My father’s house sits on a parcel of land first described in an 1851 abstract, 3 years after statehood and half a century after the Iowa Territory rounded out the Louisiana Purchase. 160 acres were given to Anna F Strong , “mother and heir at law,” under an act of Congress, signed all the way to President Fillmore “to raise for a limited time an additional military force.” Her son, Private, Third Regiment, US Infantry, did not survive our war on Mexico.

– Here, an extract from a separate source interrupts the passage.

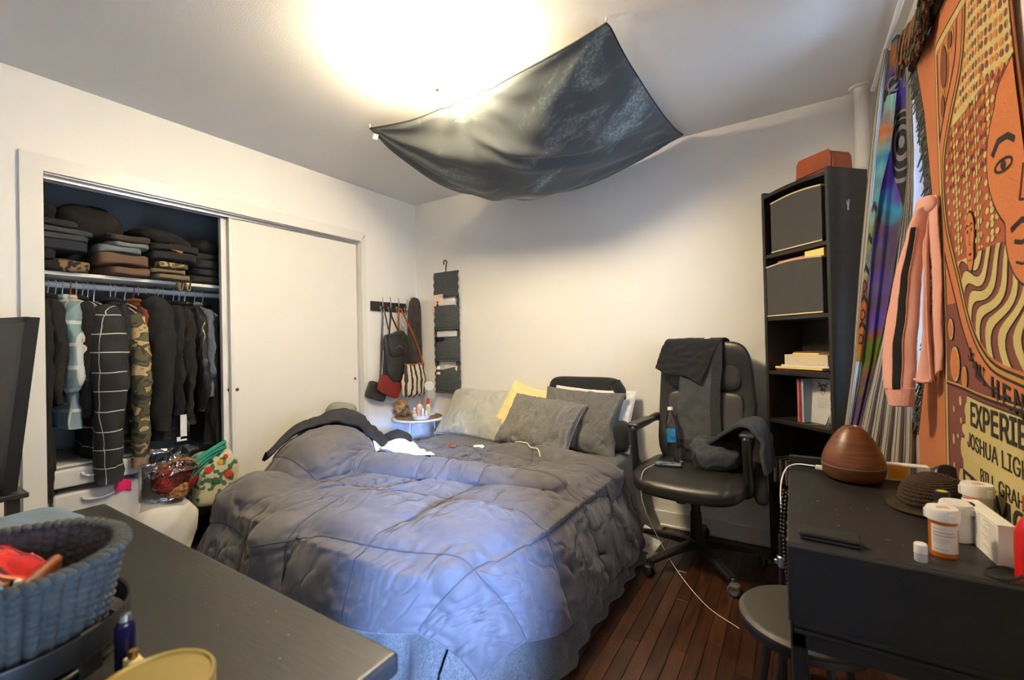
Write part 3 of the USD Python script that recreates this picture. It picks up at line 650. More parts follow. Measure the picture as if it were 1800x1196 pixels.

First European settlers arrived in 1833 from back east, but decades passed before for owners lived on this patch. Orlin Oatman, Anna’s assignee, died in Buffalo and left it to his wife Sarah who married George Washburn who sold it Stevenson Burk; wife, name of Parthenia P, sold her dower share for $200. New immigrants pushed west on land newly “cleared” of Indians, planting in the deep black soil. Railroads sped up the pace to the Pacific. The Barrows and the Messengers each bought half the tract and in 1931 charged Arnest Lopata $10 to string electric poles overhead. Then, resident owners removed squatters, or landed farmers, depending how you look at it, and after the second war the land was scissored into patches, sold to developers. They annexed it to the city, laid streets, ran water, and carved Anna Strong’s inheritance into lots young families could mortgage from the Bohemian Savings and Loan. Split foyers sprouted on soilless, treeless tracts, waiting to grow up into neighborhoods. The house that sits on Lot 8 is the house my father built.